Dollar falls despite December rate hike expectation

19 November,, Lagos – Forasmuch as the Federal Reserve meeting minutes released yesterday, we expect a carry over of volatility as markets price in the perceived effect of the minutes. The USD dipped in the overnight trading sessions, despite the obvious stance from the Fed that rates could very well be raised next month.

We expect the dollar to be majorly driven by this today. We also have the UK retail sales, along with other high impact news from the US.

Fed meeting minutes

Despite the fact that the report showed strong support for a possible December rate hike from officials, the dollar fell overnight.
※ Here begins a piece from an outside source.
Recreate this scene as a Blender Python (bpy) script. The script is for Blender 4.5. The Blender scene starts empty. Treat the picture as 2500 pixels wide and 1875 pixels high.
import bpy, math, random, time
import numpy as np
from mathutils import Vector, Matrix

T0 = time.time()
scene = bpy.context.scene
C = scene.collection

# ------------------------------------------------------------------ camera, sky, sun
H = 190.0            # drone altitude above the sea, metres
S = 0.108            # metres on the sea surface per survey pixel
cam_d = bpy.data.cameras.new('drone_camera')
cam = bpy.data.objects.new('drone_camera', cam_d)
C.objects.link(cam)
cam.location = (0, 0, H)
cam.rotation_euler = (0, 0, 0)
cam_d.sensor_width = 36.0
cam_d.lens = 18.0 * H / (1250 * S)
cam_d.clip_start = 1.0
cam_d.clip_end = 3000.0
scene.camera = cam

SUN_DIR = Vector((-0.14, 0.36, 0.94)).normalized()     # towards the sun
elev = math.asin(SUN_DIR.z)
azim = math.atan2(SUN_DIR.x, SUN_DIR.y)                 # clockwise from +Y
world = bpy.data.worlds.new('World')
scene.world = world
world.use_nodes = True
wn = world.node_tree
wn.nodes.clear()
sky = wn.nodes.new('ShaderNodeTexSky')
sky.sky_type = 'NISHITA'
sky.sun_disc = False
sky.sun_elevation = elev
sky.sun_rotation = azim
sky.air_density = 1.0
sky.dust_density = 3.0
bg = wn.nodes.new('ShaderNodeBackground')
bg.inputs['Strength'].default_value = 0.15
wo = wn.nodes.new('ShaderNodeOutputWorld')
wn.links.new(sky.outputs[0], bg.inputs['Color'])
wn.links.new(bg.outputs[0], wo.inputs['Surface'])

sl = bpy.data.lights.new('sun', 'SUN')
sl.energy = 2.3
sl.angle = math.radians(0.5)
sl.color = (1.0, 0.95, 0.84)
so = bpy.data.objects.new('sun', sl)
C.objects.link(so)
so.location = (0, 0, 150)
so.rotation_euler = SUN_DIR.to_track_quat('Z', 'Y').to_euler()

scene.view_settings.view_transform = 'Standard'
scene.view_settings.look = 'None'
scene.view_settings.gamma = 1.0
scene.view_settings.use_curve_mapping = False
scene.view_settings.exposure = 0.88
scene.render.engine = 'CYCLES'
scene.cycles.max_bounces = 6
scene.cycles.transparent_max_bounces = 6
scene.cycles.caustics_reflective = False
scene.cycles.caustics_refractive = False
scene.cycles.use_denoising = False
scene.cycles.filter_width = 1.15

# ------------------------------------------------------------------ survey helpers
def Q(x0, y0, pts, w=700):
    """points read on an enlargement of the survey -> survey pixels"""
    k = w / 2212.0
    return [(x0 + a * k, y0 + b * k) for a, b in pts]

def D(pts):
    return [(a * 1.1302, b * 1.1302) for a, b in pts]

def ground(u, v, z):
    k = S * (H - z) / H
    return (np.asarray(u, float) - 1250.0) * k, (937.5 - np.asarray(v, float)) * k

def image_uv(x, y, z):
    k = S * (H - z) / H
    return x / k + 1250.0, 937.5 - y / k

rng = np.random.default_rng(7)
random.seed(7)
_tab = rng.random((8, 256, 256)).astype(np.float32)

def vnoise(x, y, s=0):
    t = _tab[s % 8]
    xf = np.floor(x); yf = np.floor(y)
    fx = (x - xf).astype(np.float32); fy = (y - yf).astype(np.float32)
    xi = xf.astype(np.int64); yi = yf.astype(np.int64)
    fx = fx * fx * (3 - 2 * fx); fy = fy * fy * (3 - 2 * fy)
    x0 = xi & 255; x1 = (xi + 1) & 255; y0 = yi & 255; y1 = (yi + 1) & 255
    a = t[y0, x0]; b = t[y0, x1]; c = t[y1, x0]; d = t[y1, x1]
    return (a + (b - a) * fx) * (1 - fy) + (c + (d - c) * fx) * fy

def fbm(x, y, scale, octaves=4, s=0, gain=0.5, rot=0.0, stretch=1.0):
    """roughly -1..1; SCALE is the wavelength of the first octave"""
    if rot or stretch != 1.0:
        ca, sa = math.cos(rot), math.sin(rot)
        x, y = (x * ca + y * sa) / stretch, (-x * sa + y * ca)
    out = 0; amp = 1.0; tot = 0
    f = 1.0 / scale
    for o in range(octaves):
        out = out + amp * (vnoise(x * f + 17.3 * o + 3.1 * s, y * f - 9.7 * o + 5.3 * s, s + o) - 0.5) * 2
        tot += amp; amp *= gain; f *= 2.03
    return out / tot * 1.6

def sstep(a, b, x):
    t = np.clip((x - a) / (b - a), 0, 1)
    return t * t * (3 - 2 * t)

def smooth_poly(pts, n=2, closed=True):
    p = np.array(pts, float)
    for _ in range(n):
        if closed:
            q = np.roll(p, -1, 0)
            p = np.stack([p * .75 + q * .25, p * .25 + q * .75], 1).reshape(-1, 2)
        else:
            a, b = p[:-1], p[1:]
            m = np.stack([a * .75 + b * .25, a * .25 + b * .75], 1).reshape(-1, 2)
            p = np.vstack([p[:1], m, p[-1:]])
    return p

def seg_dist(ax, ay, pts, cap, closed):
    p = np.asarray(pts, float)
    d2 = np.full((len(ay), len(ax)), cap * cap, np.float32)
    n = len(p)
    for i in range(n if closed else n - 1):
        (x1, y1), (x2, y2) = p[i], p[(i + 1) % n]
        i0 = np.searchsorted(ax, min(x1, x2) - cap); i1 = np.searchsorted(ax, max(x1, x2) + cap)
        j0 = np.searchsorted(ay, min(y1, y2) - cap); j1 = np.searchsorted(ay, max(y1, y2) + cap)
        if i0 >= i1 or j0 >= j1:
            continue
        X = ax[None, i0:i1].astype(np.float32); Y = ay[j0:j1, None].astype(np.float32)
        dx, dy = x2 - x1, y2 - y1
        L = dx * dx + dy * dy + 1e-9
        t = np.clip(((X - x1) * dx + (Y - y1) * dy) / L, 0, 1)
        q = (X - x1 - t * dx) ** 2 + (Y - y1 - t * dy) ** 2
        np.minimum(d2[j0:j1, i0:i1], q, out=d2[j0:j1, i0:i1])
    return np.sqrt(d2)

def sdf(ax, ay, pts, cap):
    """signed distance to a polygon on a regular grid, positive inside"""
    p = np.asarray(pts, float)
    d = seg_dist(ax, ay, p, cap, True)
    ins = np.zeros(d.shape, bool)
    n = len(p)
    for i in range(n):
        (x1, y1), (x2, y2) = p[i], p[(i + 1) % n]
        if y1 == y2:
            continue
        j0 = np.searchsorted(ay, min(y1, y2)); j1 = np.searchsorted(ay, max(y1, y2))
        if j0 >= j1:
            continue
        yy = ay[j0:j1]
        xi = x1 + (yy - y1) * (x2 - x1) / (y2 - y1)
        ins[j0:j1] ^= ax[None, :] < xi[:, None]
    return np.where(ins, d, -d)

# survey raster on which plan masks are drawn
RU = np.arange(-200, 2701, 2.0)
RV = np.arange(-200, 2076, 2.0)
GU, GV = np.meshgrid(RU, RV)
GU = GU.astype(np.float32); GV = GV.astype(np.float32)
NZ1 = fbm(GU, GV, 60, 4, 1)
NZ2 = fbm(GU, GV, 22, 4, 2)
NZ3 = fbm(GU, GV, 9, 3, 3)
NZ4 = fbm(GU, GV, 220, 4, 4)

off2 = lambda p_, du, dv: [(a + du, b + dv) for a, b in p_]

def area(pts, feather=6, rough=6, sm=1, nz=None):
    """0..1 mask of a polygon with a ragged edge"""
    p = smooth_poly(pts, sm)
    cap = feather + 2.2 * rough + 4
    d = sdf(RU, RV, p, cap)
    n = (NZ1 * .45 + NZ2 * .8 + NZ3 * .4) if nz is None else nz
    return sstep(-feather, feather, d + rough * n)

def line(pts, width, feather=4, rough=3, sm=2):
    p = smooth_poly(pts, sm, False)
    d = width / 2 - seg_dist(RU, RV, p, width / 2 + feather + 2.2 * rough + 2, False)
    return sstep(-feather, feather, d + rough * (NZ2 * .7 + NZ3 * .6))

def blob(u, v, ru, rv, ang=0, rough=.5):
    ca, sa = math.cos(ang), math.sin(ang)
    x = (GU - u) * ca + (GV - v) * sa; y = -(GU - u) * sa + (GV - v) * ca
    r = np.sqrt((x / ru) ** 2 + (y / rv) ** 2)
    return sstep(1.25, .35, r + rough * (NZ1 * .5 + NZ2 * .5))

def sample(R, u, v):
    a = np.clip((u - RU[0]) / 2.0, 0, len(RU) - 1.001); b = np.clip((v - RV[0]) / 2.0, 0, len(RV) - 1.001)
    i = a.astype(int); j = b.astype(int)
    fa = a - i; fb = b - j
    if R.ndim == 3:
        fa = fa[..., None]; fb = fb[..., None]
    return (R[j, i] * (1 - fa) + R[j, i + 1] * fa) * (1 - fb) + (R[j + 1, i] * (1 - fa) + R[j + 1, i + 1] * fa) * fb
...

The dip could be attributed to the argument concerning whether the U.S. economy’s long-term potential may have permanently shifted lower. However, it remains clear that policy makers feel more confidence in the economy than previously felt in the September meeting.

“The U.S. financial system appeared to have weathered the turbulence in global financial markets without any sign of systemic stress,” the minutes said. “Most participants saw the downside risks arising from economic and financial developments abroad as having diminished and judged the risks to the outlook for domestic economic activity and the labor market to be nearly balanced.”

With the clarification of a high possibility of a December lift off, it is only a matter of time before the dollar resumes its strength.

UK retail sales (9:30 A.M GMT)

The change in the total value of inflation-adjusted sales at the retail level is forecast to come at -0.4 percent. This is potentially the lowest since April, as consumer spending seems to wane. This could add to the weak inflation figure released earlier in the week.

The sterling has been mixed against its major counterparts this week. A weak retail sales reading is expected to put more pressure on the currency.

US unemployment claims (1:30 P.M GMT)

The general trend of unemployment claims remains positive, despite the last two week’s figures coming below forecast. It is now expected that the jobless claims will come at 272k for the previous week. The Philly Fed Manufacturing Index is also due for release, forecast to come at 0.1. A potential rebound from two months of negative reading.